IRONI PENDIDIKAN INKLUSIF: SLBN DIBONGKAR DEMI SEKOLAH RAKYAT?

 

Oleh: M. Awaidil Fikri

Portalcerdas, opini- Pendidikan inklusif adalah pendekatan sistem pendidikan yang menempatkan semua anak tanpa terkecuali, mendapatkan akses yang sama terhadap pendidikan berkualitas dalam lingkungan belajar yang sama. Pendidikan inklusif merupakan salah satu program dari Bapak Prabowo selakau Presiden Republik Indonesia saat ini. Konsep pendidikan inklusif yang diusulkan Prabowo bernama Sekolah Rakyat. Namun, dalam pelaksanaan Sekolah Rakyat, muncul beberapa kebijakan dan kontroversi. Salah satunya, SLBN A Pajajaran akan dibongkar untuk membangun sekolah rakyat.

Ketika banyak masyarakat menyambut semangat pemerataaan pendidikan melalui pembangunan Sekolah Rakyat, sebuat ironi justru muncul. Salah satu Sekolah Luar Biasa Negeri (SLBN) justru dibongkar demi mewujudkannya. Padahal, SLBN adalah fondasi utama dalam memberikan hak pendidikan kepada anak-anak berkebutuhan khusus. Di satu sisi, pemerintah menggaungkan pendidikan inklusif dengan membangun Sekolah Rakyat, namun di sisi lain, sebuah fasilitas khusus yang menjadi ruang aman bagi anak-anak berkebutuhan khusus justru dikorbankan. 

Hal ini menjadi pertanyaan besar, benarkah kita sedang mendorong inklusivitas, atau justru menyingkirkan mereka yang paling membutuhkan perhatian? Inklusivitas yang semestinya melibatkan semua, termasuk mereka yang memiliki keterbatasan fisik, intelektual, atau emosional. Namun, pembongkaran SLBN A Pajajaran justru mengingkari prinsip ini. Anak-anak berkebutuhan khusus yang sebelumnya memiliki ruang belajar yang aman dan sesuai kebutuhan kini kehilangan tempat mereka. 

Bagi mereka, bukan hanya sekadar bangunan yang hilang, melainkan akses terhadap pendidikan bermakna dan layak.
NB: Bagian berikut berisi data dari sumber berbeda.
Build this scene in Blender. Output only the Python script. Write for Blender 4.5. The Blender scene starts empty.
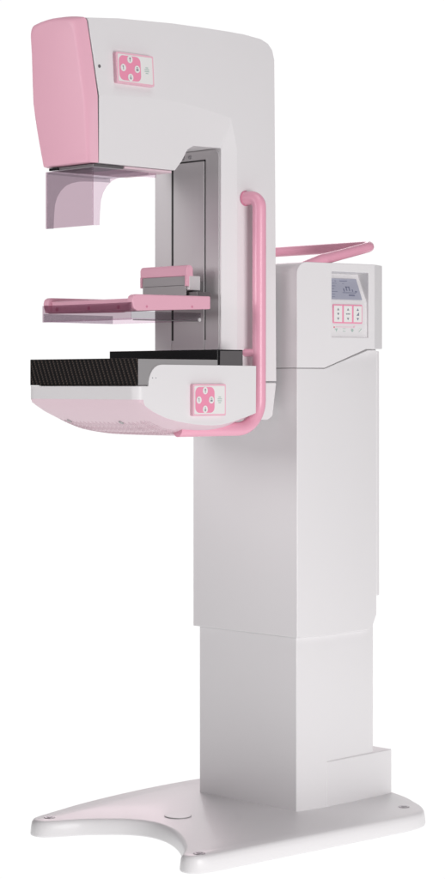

Tidak hanya itu, para guru dengan keahlian khusus juga akan terancam kehilangan tempat mengajar, dan orangtua peserta didik pun akan kebingungan mencari alternatif sekolah yang sepadan. Ini adalah dampak rill yang sering kali terabaikan ketika pembangunan terlalu fokus pada aspek kuantitatif tanpa mempertimbangkan kebutuhan minoritas.

Pembongkaran SLBN A Pajajaran adalah salah satu bukti nyata dari minimnya partisipasi publik dalam proses perumusan program ini. Komunitas penyandang disabilitas, organisasi pendidikan khusus, dan orangtua peserta didik seakan tidak diberi ruang untuk menyuarakan aspirasinya. Kebijakan yang diambil secara top-down tanpa analisis dampak sosial malah berisiko menciptakan ketimpangan baru. Alih-alih inklusif, program ini cenderung ekslusif terhadap kelompok rentan (anak berkebutuhan khusus). Pendidikan inklusif tidak bisa dijalankan dengan membongkar fasilitas bagi kelompok yang paling membutuhkan. Ironi ini harus disadari bersama sebelum terlambat. Pemerintah dan masyarakat perlu duduk bersama guna menyusun strategi yang benar-benar berpihak pada semua.  

Inklusif bukan hanya soal membangun sekolah untuk semua, tetapi memastikan tidak ada yang dikorbankan dalam prosesnya. Jika kita tidak bisa memberi ruang bagi anak-anak yang paling rentan, apakah kita benar-benar sudah inklusif?